When I push for precision on the unit, two things tend to surface fairly quickly:

(i) The first is that AI use cases sit in different positions on a matrix I have written about before - the role of AI in the decision (automate, support, make) by the scope of the decision (single-function, cross-functional). The bottom-left is contained automation. The top-right is cross-functional decision-making. These do not feel like points on a continuum. They feel like different value structures, and the more I look at how they fail, the more each one seems to fail for its own reasons.

(ii) The second is that current measurement frameworks - the traditional stage-gate models that walk use cases through technical, adoption, operational, and financial layers - were largely built for the bottom-left.

For an invoice-processing AI, or a routing model, or a meeting transcription tool, those frameworks tend to fit. The use case is contained, the value is local, the measurement is local, and the instrument matches what is being measured.

For the top-right, the same instrument seems to lose what matters. Cross-functional AI decisions produce value through coordination across functions, not within them. The value lives in how decisions interact, in which trade-offs get resolved explicitly versus implicitly, in whether downstream functions are quietly absorbing variance from upstream models. Not much of that registers inside a use-case-level frame. Stage-gating the wrong unit produces something that looks like measurement and isn't quite - disciplined instrumentation pointed at an object that doesn't carry the value.

When I read the headline AI ROI statistics with that distinction in mind, they look less like a verdict on AI overall and more like a verdict on a specific part of the portfolio. The underperforming work isn't the bottom-left automation. It tends to be the cross-functional initiatives that were positioned and budgeted as transformation, and that are then measured with frameworks built for automation.

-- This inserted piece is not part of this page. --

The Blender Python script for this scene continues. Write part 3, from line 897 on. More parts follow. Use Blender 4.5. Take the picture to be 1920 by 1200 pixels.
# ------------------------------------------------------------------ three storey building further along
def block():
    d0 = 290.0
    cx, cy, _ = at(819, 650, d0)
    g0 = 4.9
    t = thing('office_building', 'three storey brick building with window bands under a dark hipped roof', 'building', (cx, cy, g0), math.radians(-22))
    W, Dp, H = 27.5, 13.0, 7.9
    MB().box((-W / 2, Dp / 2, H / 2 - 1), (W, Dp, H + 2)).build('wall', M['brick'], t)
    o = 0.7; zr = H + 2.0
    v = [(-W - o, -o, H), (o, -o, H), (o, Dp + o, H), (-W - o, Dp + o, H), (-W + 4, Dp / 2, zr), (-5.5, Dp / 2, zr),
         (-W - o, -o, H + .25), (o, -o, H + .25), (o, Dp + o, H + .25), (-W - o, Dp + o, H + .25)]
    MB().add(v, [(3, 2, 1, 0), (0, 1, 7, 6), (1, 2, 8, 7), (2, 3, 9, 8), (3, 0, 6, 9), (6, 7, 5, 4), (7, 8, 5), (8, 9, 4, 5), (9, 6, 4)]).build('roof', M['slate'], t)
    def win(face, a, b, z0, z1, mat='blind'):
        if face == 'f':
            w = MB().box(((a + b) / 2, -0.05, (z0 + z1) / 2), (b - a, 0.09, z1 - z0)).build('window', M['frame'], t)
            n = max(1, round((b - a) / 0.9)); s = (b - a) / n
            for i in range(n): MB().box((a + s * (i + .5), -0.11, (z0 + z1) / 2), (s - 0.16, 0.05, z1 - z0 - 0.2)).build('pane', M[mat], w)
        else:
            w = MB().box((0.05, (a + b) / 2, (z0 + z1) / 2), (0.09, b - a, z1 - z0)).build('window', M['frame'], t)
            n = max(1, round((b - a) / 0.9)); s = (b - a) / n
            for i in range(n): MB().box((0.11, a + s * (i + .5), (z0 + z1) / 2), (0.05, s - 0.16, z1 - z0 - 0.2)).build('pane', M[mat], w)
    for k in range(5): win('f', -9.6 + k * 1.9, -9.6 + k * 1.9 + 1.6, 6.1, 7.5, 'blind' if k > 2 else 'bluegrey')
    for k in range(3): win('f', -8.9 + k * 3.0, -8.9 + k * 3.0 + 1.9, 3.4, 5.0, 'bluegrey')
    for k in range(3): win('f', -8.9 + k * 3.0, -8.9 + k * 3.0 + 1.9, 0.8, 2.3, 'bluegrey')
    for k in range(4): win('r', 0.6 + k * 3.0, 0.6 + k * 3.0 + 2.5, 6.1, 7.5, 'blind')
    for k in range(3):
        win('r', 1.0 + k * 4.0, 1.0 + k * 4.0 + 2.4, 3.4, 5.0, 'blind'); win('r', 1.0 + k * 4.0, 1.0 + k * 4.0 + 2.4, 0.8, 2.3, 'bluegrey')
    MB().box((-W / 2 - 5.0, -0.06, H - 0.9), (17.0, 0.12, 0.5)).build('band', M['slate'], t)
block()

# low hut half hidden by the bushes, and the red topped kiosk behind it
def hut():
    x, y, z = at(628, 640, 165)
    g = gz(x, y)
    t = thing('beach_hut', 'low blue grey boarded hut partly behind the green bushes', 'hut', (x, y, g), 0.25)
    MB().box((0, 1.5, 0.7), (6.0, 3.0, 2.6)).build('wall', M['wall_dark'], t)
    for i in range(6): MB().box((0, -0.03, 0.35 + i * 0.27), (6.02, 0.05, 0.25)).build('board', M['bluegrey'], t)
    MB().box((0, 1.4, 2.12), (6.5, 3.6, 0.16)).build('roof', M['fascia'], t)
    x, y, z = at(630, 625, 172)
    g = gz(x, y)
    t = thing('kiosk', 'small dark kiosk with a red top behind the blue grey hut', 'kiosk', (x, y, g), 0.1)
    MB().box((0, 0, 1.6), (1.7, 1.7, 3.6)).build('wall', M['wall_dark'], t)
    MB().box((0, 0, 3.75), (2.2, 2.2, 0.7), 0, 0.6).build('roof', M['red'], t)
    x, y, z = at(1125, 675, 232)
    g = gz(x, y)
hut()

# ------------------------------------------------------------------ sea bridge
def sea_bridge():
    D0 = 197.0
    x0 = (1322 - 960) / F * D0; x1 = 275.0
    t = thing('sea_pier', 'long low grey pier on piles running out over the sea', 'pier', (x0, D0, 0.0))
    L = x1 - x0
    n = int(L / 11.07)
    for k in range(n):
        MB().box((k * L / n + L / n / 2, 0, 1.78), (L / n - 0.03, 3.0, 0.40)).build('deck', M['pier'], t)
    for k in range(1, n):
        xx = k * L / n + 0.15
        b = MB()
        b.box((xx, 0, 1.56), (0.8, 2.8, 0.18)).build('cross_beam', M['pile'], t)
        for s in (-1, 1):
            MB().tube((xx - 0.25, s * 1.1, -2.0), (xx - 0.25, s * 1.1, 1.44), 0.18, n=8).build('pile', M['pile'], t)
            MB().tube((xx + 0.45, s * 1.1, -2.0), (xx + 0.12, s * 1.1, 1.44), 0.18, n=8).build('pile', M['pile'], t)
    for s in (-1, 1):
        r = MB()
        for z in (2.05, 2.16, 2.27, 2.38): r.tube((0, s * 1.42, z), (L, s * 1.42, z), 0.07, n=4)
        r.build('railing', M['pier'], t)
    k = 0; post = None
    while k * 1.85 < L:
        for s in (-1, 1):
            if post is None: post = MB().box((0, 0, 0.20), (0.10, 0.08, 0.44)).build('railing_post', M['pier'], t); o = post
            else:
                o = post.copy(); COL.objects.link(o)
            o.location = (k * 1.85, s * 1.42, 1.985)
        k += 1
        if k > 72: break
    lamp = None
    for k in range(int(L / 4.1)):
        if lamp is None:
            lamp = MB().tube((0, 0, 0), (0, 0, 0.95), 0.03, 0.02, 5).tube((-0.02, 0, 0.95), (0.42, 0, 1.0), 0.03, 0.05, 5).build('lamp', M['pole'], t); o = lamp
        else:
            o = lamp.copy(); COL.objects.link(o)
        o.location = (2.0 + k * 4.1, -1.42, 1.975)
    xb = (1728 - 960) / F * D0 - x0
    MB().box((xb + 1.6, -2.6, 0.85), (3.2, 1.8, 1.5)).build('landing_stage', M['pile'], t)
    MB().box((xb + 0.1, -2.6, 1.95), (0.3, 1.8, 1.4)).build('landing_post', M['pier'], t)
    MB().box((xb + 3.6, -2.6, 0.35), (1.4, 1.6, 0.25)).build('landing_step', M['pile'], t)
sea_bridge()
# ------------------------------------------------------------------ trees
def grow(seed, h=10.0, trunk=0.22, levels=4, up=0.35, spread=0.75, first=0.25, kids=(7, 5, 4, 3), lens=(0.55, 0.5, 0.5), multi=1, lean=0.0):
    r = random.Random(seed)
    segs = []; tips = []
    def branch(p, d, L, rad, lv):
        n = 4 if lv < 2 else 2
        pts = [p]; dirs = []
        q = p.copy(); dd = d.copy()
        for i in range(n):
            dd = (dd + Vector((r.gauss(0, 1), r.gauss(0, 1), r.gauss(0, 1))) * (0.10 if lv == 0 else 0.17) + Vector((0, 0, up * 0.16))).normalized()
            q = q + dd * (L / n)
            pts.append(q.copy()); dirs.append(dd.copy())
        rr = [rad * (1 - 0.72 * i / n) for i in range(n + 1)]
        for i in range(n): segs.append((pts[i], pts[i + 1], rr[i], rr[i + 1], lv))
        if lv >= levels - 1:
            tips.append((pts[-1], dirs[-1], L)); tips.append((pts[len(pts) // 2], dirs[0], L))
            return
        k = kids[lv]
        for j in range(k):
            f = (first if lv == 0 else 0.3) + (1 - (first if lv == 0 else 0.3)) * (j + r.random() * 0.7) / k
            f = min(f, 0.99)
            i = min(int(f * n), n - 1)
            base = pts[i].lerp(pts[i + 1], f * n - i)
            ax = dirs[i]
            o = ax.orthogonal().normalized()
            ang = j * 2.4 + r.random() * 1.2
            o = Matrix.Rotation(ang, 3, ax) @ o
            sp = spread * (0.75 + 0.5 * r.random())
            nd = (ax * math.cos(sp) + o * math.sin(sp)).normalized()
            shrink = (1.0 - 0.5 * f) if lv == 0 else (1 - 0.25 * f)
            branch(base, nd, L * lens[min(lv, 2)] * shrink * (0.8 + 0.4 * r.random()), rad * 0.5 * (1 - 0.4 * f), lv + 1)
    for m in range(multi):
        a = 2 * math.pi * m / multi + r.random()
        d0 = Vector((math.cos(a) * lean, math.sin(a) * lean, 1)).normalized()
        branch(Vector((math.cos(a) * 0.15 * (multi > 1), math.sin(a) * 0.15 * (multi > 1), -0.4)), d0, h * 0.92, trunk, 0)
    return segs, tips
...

The most common response to that pattern, particularly in thought leadership, is what I have started thinking of as the deferral move: "It's still early days. Many AI deployments are still experimental. The real value will come with deeper integration into core workflows over time."

What I find unconvincing about that response is that it treats the gap as a maturity problem time will resolve. The more I look at it, the less it feels like a timing issue and the more it feels like a sequencing one. Deeper integration without architecture seems to produce more drift, not less, because each new cross-functional AI deployment compounds the coordination debt the previous one created. The longer integration runs without an architecture beneath it, the more expensive the eventual redesign becomes.

What I keep landing on, almost reluctantly, is that the inversion the conversation needs is one of order rather than of method.

Most enterprises seem to be funding AI use cases in the hope that value will materialize. The value seems unlikely to materialize on those terms, because the architecture that would let it materialize hasn't been designed. Architecture-first, in the way I have been thinking about it, would mean a few things became explicit before any cross-functional AI shipped: the cross-functional decisions themselves, the trade-off rules that govern them, the decision rights for each one, the constraints that get embedded into the systems that execute them, and the architecture-level measurement instruments that sit alongside use-case metrics rather than being replaced by them.

In that frame, use cases would become implementations of an architecture rather than independent investments looking for one. Measurement would happen at two levels: (i) does the architecture work as designed, and (ii) does each use case respect it, and use-case measurement alone would seem insufficient by definition.

The order seems to be doing more work than the method. With the order wrong, every measurement framework - current ones, future ones, the next gen's one - keeps producing partial answers. With the order right, the questions executives have been asking begin to have somewhere to land.

We are measuring something we never properly defined. Until that changes, the rest of the conversation will continue to look coherent - but isn't.